Sebaliknya, adanya kepastian produk hukum yang mengatur tentang desa dapat menjadi payung hukum atau IRE menyebut sebagai benteng pertahanan. Apabila RUU Desa lepas (lagi) dari pembahasan akan berefek pada kemajuan pembangunan di desa. Menurut Ari Sujito, ketua advokasi RUU Desa dan peneliti IRE, mengatakan bahwa berpikir tentang RUU Desa jangan sekedar membahas Undang-Undang yang diperuntukkan bagi elit desa. Lebih dari itu ialah bagaimana UU Desa nantinya dapat menjadi kemeslahatan bersama seluruh warga desa.

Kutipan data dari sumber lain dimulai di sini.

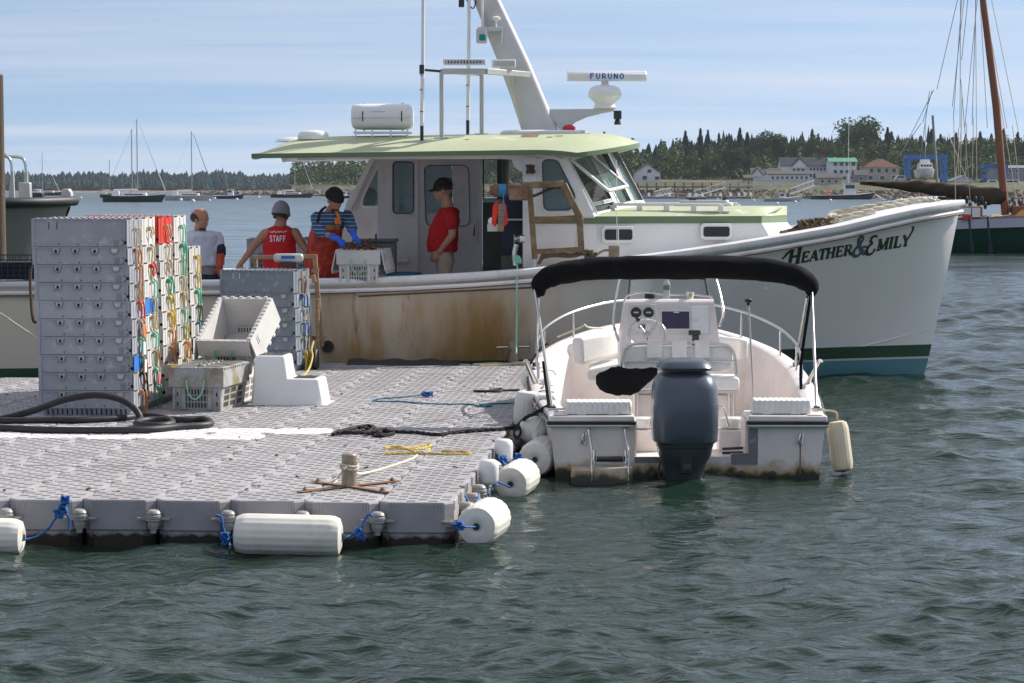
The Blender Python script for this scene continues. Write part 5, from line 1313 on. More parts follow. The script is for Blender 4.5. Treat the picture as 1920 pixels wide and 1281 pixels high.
m = MB(); m.add([(-1.79, 0, TZ + .122), (-2.19, -.95, TZ + .0), (-1.79, 0, TZ - .09), (-2.19, -.95, TZ - .09)], [(0, 1, 3, 2)]); m.add([(-1.79, 0, TZ + .122), (-2.19, .95, TZ), (-1.79, 0, TZ - .09), (-2.19, .95, TZ - .09)], [(0, 1, 3, 2)])
m.build('trunk_peak', M['bgreen2'], boat)
def plate(px0, py0, px1, py1, v, depth, mt, name, parent=boat, r=.04, n=5, seg_b=0.0, out=0.0):
 a = bl(px0, py1, v); b_ = bl(px1, py0, v); pl = rrect(a.x, a.z, b_.x, b_.z, r, n)
 m = MB(); m.prism(pl, v - out, v - out + depth, 'y'); return m.build(name, mt, parent, bevel=seg_b)
def rrect(x0, z0, x1, z1, r, n=5):
 out = []
 for cx, cz, a0 in ((x1 - r, z0 + r, -pi / 2), (x1 - r, z1 - r, 0), (x0 + r, z1 - r, pi / 2), (x0 + r, z0 + r, pi)):
  for i in range(n + 1): a = a0 + pi / 2 * i / n; out.append((cx + r * cos(a), cz + r * sin(a)))
 return out
TA = Vector((-4.5, -1.53, 1.6)); TD = Vector((2.42, .545, 0)).normalized(); TN = Vector((TD.y, -TD.x, 0))
def tside(px, py):
 d = ray(px, py); o = EYEV - BO; ol = Vector((o.dot(BF), o.dot(BS), o.z)); dl = Vector((d.dot(BF), d.dot(BS), d.z)); t = (TA - ol).dot(TN) / dl.dot(TN); p = ol + dl * t; return (p - TA).dot(TD), p.z
def tplate(px0, py0, px1, py1, out, th, mt, name, parent, r=.04, bev=0):
 a, z0 = tside(px0, py1); b_, z1 = tside(px1, py0); m = MB(); m.M = Matrix(((TD.x, TN.x, 0, TA.x), (TD.y, TN.y, 0, TA.y), (0, 0, 1, 0), (0, 0, 0, 1))); m.prism(rrect(a, z0, b_, z1, r), out, out - th, 'y'); return m.build(name, mt, parent, bevel=bev)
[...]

Arie Sujito mengatakan bahwa persoalan desa tidak hanya berhenti di tingkat elit desa, akan tetapi bagaimana desa didorong menjadi daulat sehingga kedudukan, kewenangan, keberagaman, dan sumber daya manusia (resources) yang menjadi masalah serius di tingkat desa dapat tersalurkan dengan baik. “Tidak cukup desa hanya diakui tetapi tidak ada resources yang didistribusikan kepada mereka. Kita harus bela desa, tetapi kita juga harus didik desa. Jika di desa terjadi diskriminasi gender, terjadi kekerasan atas nama hukuman dengan konteks lokalitas, maka kita tidak boleh tutup mata. Kita harus bela adat. Kalau ada dimensi adat yang melanggar, kita harus didik edukasi mereka. Ini yang disebut demokrasi kontekstual, tidak semata-mata mengambil dari luar dan kita terapkan atau sekedar membenarkan atas nama sejarah. Karena sejarah ada nilai positif kita akui, tetapi ada dimensi yang cukup kritis,” ungkap Ari Sujito seperti terekam dalam diskusi dengan pengurus besar Nahdlatul Ulama di ruang pertemuan PBNU pada kamis (27/12/12) tahun lalu.